A forum for Tangipahoa Parish president candidates Wednesday pitted a private-sector executive against a former parish councilman, as the two men sought to draw distinctions in their views of the presidency and how they would tackle the parish’s toughest issues.

Robby Miller and Carlos Notariano, both Republicans from Hammond, are running to succeed Gordon Burgess, the only president the parish has had since adopting its home rule charter in 1986. Both men previously sought the job — Miller in 2007, Notariano in 2011 — and were defeated by narrow margins.

Nick Ogima, a Democrat from Hammond who also had qualified to seek the seat this year, withdrew from the race late Tuesday after a meeting with Notariano.

In a news release Wednesday morning, Ogima endorsed Notariano for president. Ogima said he neither requested nor was offered anything during his talk with Notariano, but he realized his “candidacy and the votes (he) anticipated receiving would only complicate” the race, as the two men share similar views.

A fourth candidate, Sean Granger, of Ponchatoula, did not participate in Wednesday’s forum, which was sponsored by the Hammond, Ponchatoula and Amite chambers of commerce and the Southeastern Louisiana University Student Government Association.

Miller and Notariano differed on a range of topics, from the experience necessary to be president to how they would handle the dispute with Sheriff Daniel Edwards over jail expenses.

“Parish government isn’t easy. It’s something to be reckoned with,” Notariano said. He said his 12 years of service on the Parish Council enabled him to have not only the ideology but also the practical knowledge required to be parish president.

Miller said the presidency is an executive position, not legislative, and stressed his experience in the private sector as chief executive officer of a computer consulting and information technology company.

“Not being a career politician is an absolute asset to this job,” Miller said, adding that he carried no preconceived notions and would be innovative in his approach.

Both men emphasized their leadership abilities.

Responding to a question about uniting a frequently divided Parish Council behind projects of parishwide importance, Notariano said he had seen too many voting deadlocks while the parish president stood by and watched it happen.

“I think the parish presidency is a bigger job than that,” Notariano said. “I won’t let a good project fall to the wayside because of personalities and egos on the council.”

Miller said he spent most of his life uniting different groups and, whether the topic was litter abatement, supporting the parish’s school system or resolving the dispute over jail expenses, made collaboration and teamwork a theme in his remarks.

On the jail expenses, Miller said he intends to work toward resolution with the sheriff, who has sent monthly demand letters since January, itemizing costs the Sheriff’s Office had previously borne but will no longer pay. Miller said the law spells out certain costs each side must pay but also contains many “gray areas” he hopes to work through in collaboration with the sheriff.

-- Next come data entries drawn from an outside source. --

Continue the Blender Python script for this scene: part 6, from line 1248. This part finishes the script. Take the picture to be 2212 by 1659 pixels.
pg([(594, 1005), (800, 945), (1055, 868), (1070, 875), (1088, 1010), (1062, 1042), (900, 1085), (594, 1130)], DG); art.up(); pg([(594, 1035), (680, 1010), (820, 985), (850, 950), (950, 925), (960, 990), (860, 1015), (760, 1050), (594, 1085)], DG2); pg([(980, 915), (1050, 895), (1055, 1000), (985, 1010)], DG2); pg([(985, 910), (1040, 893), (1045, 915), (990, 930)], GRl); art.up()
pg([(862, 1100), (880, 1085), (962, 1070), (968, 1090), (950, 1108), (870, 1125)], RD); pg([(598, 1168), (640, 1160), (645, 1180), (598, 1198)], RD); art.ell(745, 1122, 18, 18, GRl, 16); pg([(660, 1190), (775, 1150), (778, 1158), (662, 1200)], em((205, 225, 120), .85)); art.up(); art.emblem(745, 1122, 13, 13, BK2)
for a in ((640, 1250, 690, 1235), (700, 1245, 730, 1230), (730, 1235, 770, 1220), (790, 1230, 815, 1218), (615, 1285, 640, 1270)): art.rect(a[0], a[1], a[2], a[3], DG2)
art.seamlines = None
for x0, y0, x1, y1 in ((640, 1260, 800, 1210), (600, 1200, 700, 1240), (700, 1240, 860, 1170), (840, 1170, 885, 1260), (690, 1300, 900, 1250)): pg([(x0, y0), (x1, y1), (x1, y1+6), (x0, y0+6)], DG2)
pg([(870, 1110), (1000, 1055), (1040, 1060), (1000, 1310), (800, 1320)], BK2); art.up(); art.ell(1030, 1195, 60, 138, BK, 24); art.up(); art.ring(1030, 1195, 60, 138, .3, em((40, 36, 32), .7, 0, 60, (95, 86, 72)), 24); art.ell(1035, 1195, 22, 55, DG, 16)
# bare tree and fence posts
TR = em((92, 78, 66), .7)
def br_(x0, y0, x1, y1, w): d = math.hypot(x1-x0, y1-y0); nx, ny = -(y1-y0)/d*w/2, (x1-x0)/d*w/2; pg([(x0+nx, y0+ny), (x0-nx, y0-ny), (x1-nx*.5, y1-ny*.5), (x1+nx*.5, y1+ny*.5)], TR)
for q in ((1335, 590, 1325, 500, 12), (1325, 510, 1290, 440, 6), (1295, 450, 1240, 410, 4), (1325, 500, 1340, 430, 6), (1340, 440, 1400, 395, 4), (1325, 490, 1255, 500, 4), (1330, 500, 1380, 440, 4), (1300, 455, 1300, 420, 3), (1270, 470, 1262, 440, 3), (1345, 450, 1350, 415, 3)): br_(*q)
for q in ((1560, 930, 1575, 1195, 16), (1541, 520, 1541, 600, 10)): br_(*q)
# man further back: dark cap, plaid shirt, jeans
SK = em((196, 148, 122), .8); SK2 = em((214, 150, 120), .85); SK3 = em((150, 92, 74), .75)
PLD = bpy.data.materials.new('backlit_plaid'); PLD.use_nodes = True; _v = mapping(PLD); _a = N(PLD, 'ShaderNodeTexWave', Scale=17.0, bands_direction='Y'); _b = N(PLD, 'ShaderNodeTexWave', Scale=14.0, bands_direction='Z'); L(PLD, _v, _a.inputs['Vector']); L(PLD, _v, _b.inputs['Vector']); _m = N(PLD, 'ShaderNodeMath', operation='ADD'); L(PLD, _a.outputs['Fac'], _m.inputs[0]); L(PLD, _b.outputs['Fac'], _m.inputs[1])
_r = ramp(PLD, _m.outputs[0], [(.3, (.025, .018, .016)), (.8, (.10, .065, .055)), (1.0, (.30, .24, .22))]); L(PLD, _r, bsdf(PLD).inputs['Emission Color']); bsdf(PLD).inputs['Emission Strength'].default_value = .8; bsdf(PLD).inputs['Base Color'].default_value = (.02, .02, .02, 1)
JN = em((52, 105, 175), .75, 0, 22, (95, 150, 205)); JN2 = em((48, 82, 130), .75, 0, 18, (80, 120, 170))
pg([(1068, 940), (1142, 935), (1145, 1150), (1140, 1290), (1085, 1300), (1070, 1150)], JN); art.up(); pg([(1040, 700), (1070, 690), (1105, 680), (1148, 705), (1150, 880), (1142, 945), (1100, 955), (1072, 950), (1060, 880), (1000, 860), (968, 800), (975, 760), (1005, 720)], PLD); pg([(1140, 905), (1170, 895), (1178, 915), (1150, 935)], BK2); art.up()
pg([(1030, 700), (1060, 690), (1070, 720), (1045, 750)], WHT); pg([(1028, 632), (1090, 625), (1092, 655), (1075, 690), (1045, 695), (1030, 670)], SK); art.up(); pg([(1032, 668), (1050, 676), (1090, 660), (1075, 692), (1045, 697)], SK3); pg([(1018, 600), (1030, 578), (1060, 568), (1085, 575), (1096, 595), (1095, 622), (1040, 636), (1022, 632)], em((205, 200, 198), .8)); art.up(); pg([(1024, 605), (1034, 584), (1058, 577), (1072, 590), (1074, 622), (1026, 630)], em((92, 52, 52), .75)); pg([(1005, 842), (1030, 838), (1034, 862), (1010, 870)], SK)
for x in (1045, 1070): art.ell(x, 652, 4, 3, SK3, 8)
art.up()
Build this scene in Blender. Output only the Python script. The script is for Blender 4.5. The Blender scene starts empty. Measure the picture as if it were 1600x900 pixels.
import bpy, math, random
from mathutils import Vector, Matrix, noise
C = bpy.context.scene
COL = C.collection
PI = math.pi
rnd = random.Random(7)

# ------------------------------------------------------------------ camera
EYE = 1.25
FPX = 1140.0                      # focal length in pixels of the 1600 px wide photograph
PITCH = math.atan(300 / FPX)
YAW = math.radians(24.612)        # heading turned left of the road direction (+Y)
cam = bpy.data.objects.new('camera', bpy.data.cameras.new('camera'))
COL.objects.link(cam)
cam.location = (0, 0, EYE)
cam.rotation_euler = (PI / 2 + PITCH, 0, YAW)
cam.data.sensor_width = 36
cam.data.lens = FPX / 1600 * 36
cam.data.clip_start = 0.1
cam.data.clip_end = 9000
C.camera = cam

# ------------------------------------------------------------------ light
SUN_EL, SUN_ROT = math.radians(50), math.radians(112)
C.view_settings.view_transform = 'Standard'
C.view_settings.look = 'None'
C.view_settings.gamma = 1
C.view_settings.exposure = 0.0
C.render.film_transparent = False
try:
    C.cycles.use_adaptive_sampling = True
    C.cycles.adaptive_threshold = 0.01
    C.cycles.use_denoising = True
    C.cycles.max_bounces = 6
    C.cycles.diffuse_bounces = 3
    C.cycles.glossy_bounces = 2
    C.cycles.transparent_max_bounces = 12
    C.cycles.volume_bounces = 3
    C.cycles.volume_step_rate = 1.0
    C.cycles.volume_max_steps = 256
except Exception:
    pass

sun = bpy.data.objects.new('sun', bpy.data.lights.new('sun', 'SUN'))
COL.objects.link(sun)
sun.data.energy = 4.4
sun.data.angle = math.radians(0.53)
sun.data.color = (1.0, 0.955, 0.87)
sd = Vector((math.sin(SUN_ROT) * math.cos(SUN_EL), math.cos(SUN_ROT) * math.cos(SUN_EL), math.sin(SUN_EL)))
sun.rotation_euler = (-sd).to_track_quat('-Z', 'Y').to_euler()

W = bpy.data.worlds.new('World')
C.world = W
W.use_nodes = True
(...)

Miller also said the parish’s taxpayers would be instrumental in determining how the parish government spends its finite resources — a point Notariano seized upon to suggest Miller would seek a tax increase to help fund operations at the jail. Miller later denied the charge.

Still, the two men stood in sharp opposition on the issue, with Notariano saying there was plenty of money in the budget to address the aging jail’s costs if the Sheriff’s Office would only “tighten its belt” and “dig deep in its pockets.”

Notariano also suggested the sheriff should find a way to reallocate some of the jail beds currently used by state and federal inmates, despite the additional money they bring to the Sheriff’s Office.

Both candidates stressed the importance of bringing additional economic development to the parish.

Miller said the parish should try to bring in business executives visiting Baton Rouge or New Orleans to show them Tangipahoa’s assets, as well as continue to collaborate on workforce initiatives.

Notariano said Tangipahoa must donate more resources to the cause, noting that St. Tammany has a $479,000 annual budget for economic development, compared with only $109,000 in Tangipahoa.

“That’s unacceptable. You cannot sell this parish from a desk on Martens Drive,” he said, referring to the Tangipahoa Economic Development Foundation’s Hammond office address.